Reddit's style of branching comments is the worst, because discussions get buried and harder to find. 4chan style where replies have direct links to the post they're replying to (and the ability to preview the previous/next post in the chain by hovering) is the best forum style I've ever experienced.

I strongly disagree, Reddit lets you follow specific conversation threads much more easily and collapse/skip threads you aren't interested in. That being said what you ask for is available at https://www.themotte.org/comments albeit not segregated into topic threads.

edit: I will say I do find the /comments version useful as the thread matures and I'm just looking for updates on certain discussions. Early on I like the reddit style structure because it keeps everything in context but it does become harder to keep up with where the new posts are towards the end of the week.

Yeah, I also prefer the free-form style of the chans where you can reference whichever post you like without tumbling ever further down some tree structure. But then again, would that stand up to the thousands of posts a megathread often gets?

I think reddit style discussion works much better when discussions are very large, with many participants. Forums are much better when it's smaller in scale, and you're not constantly producing these monstrous chained quotes. If you get rid of the megathread approach, small scale discussions would dominate I believe

At that point you might as well be on discord then.

Small forum threads are nice because they're easy to keep track of. Discord is just about the opposite of that.

I don't think it was a great system even on Reddit, tbh. I definitely would be in support of ditching the megathread here. However, Zorba mentioned (in another thread) that he wants to keep things the same for now, as moving off-site is already quite a shakeup.

Nah single thread is better, I can mindlessly scroll through dozens of different topics without opening new links

I like the thread system, I'm used to it.

I'm confused about the purpose of non -CW things pre-move. If something isn't CW-radioactive, why post it on TheMotte?

Of course now, I suppose we may develop a unique community that wants to discuss all matter of things.

Compare the book recommendations on the Friday Fun threads vs. /r/books, the relationship advice in Wellness Wednesday vs. /r/relationships, or anything about Small Question Sundays.

I won't say the /r/themotte was better at everything than the dedicated communities, but it at least gave a distinct perspective on things.

I'd like for this place to be a community, not just a war ring. We survive by making people want to come back; in an ideal world I'd like for this place to grow to cover quite a few more subjects, with people who simply never bother to click the Culture War Thread.
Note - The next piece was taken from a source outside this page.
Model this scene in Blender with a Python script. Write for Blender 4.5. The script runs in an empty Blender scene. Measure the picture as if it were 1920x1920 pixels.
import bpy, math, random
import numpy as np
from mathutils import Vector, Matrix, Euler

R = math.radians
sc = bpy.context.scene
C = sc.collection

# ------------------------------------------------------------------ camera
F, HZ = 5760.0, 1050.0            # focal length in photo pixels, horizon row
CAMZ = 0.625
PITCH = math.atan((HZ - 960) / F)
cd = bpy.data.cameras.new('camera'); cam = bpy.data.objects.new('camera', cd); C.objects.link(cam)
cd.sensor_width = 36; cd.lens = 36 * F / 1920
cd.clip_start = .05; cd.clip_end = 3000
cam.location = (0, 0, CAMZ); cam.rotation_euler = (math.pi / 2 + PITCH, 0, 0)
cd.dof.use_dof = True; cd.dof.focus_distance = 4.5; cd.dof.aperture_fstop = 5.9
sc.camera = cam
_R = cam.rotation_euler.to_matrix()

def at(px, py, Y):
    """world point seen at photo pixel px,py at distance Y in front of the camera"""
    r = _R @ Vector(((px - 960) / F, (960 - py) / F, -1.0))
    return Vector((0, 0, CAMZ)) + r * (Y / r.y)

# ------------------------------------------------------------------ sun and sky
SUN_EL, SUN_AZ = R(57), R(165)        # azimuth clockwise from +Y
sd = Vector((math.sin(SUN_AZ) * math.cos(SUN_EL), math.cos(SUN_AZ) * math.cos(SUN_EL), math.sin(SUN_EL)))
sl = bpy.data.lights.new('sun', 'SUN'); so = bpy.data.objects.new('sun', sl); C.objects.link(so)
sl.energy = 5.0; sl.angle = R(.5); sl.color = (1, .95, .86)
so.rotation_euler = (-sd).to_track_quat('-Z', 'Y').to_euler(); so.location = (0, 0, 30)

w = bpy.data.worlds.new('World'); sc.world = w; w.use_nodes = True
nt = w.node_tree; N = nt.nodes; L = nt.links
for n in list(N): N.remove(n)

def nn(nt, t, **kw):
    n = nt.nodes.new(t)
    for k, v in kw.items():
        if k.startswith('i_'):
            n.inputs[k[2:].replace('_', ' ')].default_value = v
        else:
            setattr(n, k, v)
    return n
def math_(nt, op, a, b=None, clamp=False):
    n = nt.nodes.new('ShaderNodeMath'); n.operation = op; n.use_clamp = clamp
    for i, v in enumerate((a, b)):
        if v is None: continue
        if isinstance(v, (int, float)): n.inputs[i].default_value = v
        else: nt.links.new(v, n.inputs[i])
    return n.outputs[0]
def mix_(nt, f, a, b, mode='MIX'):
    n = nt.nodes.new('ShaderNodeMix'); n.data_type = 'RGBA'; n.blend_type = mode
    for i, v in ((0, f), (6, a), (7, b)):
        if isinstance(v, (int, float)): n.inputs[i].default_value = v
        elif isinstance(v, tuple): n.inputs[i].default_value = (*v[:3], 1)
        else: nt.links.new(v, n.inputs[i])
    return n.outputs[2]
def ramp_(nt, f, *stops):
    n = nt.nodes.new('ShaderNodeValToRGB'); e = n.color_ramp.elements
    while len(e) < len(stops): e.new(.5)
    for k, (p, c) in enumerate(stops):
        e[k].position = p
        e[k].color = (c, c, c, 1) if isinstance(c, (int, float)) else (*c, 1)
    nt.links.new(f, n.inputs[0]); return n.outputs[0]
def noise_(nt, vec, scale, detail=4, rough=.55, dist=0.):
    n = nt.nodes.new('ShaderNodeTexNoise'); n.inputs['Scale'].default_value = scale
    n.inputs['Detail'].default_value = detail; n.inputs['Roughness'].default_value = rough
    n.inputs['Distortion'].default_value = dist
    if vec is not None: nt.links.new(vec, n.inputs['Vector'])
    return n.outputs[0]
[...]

One of the more popular subforums on Something Awful was Pet Island, where you chatted about your pets. Something Awful turned pretty bad, but in its heyday it was a thing of beauty.

Amen.

Things like e.g. the Wellness Wednesday thread shouldn't really be CW.

And there can be interesting things to discuss with The Motte-style regulations that are not CW and could be disrupted by CW topics.

Discussing noncontroversial things is good training for discussing controversial things, because it's a lot easier to discuss dispassionately.

It also provides opportunity for positive, low-stress interaction, which help remind you that you're talking to actual people, not just evil other-tribe defect-bots.

Sounds like a lot of development effort and there's a lot of higher priority issues currently.